Selon vous quels sont les grands défis qui se poseront à l’avenir ?

Les défis pour l’avenir sont nombreux, nous avons beaucoup de travaux en cours pour essayer d’y répondre et nous sommes pionniers dans pas mal de domaines de recherche.

A ce jour, les séries d’observations météorologiques et hydrologiques couvrent au mieux 150 ans, ce qui est certes très long à l’échelle d’une vie humaine, mais en fin de compte pas grand-chose à l’échelle du climat. Il est donc important d’explorer de nouvelles pistes pour améliorer nos connaissances sur le fonctionnement des hydrosystèmes et leur sensibilité aux fluctuations du climat dans le passé. Dans ce contexte, nous collaborons avec l’Université de Mayence et la station d’élevage de moules perlières du Moulin de Kalborn, afin d’améliorer nos connaissances au sujet du fonctionnement des rivières à l’ère pré-industrielle, lorsqu’aucune mesure hydro-météorologique n’avait encore été réalisée dans notre pays. Ce défi repose sur l’exploitation d’une faculté peu connue des moules perlières, autrefois très répandues et aujourd’hui menacées d’extinction. Au travers de leur faculté naturelle à filtrer l’eau, ces mollusques enregistrent en effet dans leur coquille les conditions du milieu naturel dans lequel ils évoluent. Ainsi, au fil du temps ils deviennent de véritables archives de la température de l’eau, de la qualité de l’eau, ou encore du débit de la rivière au fil des décennies, voire des siècles – tout ceci en raison de leur longévité exceptionnelle qui peut dépasser 100 ans. L’exploitation de ces archives via l’utilisation de technologies de pointe issues de l’analyse des matériaux, permet ainsi de reconstituer l’historique de l’influence de l’industrialisation, de l’urbanisation, ou encore de l’évolution des pratiques agricoles et forestières sur les milieux aquatiques.

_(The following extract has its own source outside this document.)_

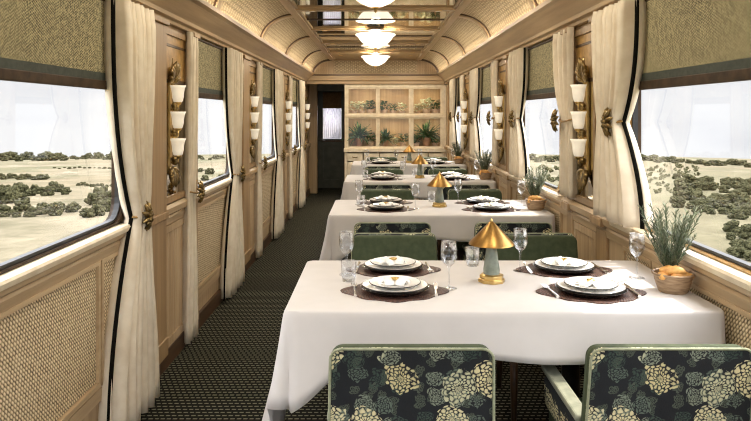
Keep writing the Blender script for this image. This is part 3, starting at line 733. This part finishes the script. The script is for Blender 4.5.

Un autre exemple de défi technologique que nous avons récemment pris à bras-le-corps concerne l'exohydrologie (étude des processus hydrologiques sur d'autres planètes que la Terre, ndlr). Au cours des deux dernières années, nous avons ainsi entamé – avec le soutien de l’Agence spatiale du Luxembourg et du Fonds National de la Recherche – des collaborations avec les agences spatiales européenne et américaine, avec l’objectif commun de mieux comprendre le cycle de l’eau sur la lune. Un défi pour lequel notre expertise et nos plateformes en transformation et caractérisation avancée des matériaux du LIST, ainsi que nos connaissances en hydrologie, s’avèrent particulièrement complémentaires et utiles. Cela nous permettra dans un futur plus ou moins proche de comprendre comment se comportent les molécules d’eau dans un milieu très extrême et de poser ainsi les fondements pour une exploitation future de ces ressources, notamment dans le cadre de futures missions habitées vers la lune.